Zuko: "It's some kind of mystical gem stone."
Aang: "Well, don't touch it! ...I'm just very suspicious of giant glowing gems sitting on pedestals."

  • In Scooby Doo, the heroes not only had genre blindness, they seemed to have inter-episode amnesia. How many times can you really think say "Let's split up to explore the haunted castle" and think it's a good plan?
    • This actually is lampshaded in one episode of What's New, Scooby Doo?. Long story short, Fred realizes that they always split up the group the same way and decides to split it up a different way with Fred and Shaggy teaming up. Hilarity Ensues.
    • Then again, whenever the gang is Genre Savvy and assumes the monster is fake, it turns out to be real (like the zombies in the first movie). Perhaps they're so Genre Savvy that they know that being Genre Savviness makes the monsters actually become real, so they feign Genre Blindness.
    • Fred must be particularly genre savvy in What's New, Scooby Doo? In another episode, half way through, Fred suggests that, instead of trying to figure out who's under the mask, they simply set up a trap, capture them, and deal with it later... One way or another, it didn't work out just right.
  • Teen Titans: If Robin wasn't so good at improvising (and so well-trained), he would've been dead a long time ago. The boy simply has no concept that things may not be what they appear to be. He gave a frickin' communicator to a villainess who was masquerading as one of his own team, which was how the season's Big Bad and his Evil Minions almost defeated the Titans. There may be nothing wrong with giving a communicator to someone you think is a friend of yours and who you think might be in trouble soon... but there is after you just spent the whole episode fighting a shapeshifting villainess.
  • In one Treehouse of Horror episode on The Simpsons, while being chased by the wolf man Flanders, Homer instructs Marge to hide in the abandoned amusement park, Lisa to hide in the pet cemetery and Bart to hide in the spooky roller disco, while he goes skinny dipping in "the lake where the sexy teenagers were killed 100 years ago tonight."
  • Count Duckula isn't going to change. He's an aimless, wimpy vegetarian schlub, and he always will be an aimless, wimpy vegetarian schlub. Every time he appears to change for the better (worse?), it's because he's possessed, he ate/drank something he shouldn't have, it's not really him, etc., and it's only temporary. Igor never learns. Ever.
  • The opening sequence of the Dungeons & Dragons animated series shows the main characters being excited to see a Dungeons & Dragons roller coaster at an amusement park. This implies that (1) the Dungeons & Dragons role-playing game exists in their home dimension and (2) at least some of them are familiar with the game. Why is it, then, that not one of them seems to knows a thing about the world to which the ride transports them or how to negotiate the remedial plots in which they find themselves?
  • On one episode of Phineas and Ferb, Isabella is investigating a superhero for the Fireside Girl newspaper, swooning over him while simultaneously getting annoyed at her normal Love Interest, Phineas, for constantly disappearing. Guess who the superhero turns out to be. Genre Savvy Candace even calls her out on this.

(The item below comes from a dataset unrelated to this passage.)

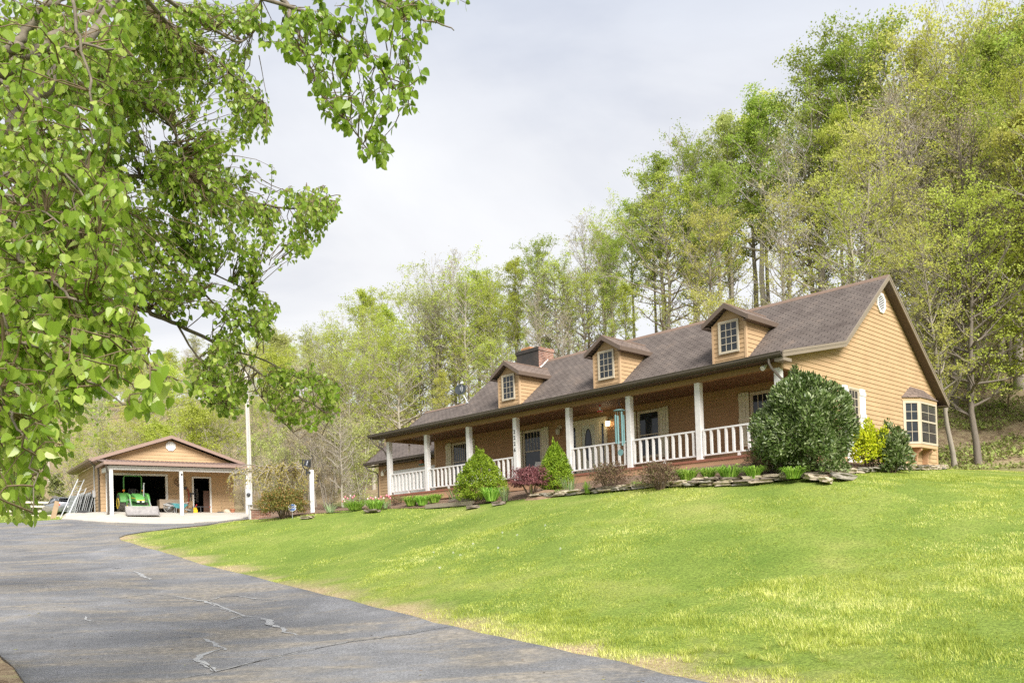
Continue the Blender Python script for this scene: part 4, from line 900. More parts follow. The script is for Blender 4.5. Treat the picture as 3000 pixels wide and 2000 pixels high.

Isabella: Phineas is the Beak?!
Candace: Hey! You just earned your Uh-Duhr Patch!

  • How many Looney Tunes characters are going to purchase from the ACME Corporation, go after the same prey, and/or mess with the same people before they realize that nothing good comes out of it?
  • And how long will it take for the Brain or for Iznogoud to understand that the problem in their quest for power is not Minus or Dilat Larat, but themselves ?
  • Twilight Sparkle, mane character of My Little Pony Friendship Is Magic, insists that "the future of Equestria does not rest on her making friends. Read the title again and take a guess how that pans out.


  • In a example not-quite-close enough to the video games section, the circumstances concerning Halo: Reach's early arrival. Microsoft is doing everything it can to try and make it successful and apparently decided it was more efficient to distribute it to select reviewers from Live instead of just mailing copies. Guess what happened.
  • On COPS or any Reality Show featuring criminals running from the cops, as well as jail, routinely features suspects who are surprised that their attempts to run from the police are unsuccessful and resisting police officers doesn't go so well for them.
    • This is likely caused by selective editing. It's less entertaining to have the suspects surrender quietly. Well, once in a while it's funny like in the example below where it's the guy's second time on the show, but that's funny precisely because it's a rare subversion of this. Presumably, if shows like COPS show chase scenes, then the kind of people who watch that show want to see chase scenes, or the producers think they do. So when suspected criminals don't run, it just gets edited out of the show. Unless COPS reports on the percentage of times suspects run even if they don't get filmed, or makes a point to show every single case they follow an officer along on, or something?
    • Justified lampshaded this when a corrupt cop wonders whether he should make a run for it. He is too proud to subject himself to the embarrassment of being chased down and then apprehended like all those idiots that are shown on TV. On the other hand he figures that the ones who get away are not shown on TV since audiences do not want to see the bad guys get away. While he ponders this, the heroes make their move and he gives up easily. He was Genre Savvy to know he was screwed from the very start and he was just hoping that the good guys would have the Idiot Ball this time.
  • And let us not even get started on the whole "To Catch A Predator" segments on Dateline. People, the second Chris Hansen shows up (instead of the jailbait you met over the internet), points out the camera, and asks you to have a seat, just ask where the cops are and turn yourself in rather than embarrass yourself further.
  • The reporters from this Onion segment.
  • On Maury Povich, you'd think the people who are brought out to be ambushed with big secrets would guess ahead of time what was about to happen. This is particularly Egregious on "cheating man" shows, when they put a suspected cheater in the green room with a sexy decoy to see if he makes a move. Naturally, the guy always takes the bait—if he'd ever seen the show, he'd know there was a camera taping his every move.
    • Of course, most of these are probably staged, and if they behaved themselves the audience wouldn't get to go "OooOOOOOOooooo!"
  1. Of course, "Doc" can only do this because he is being Wrong Genre Savvy, as he will soon discover.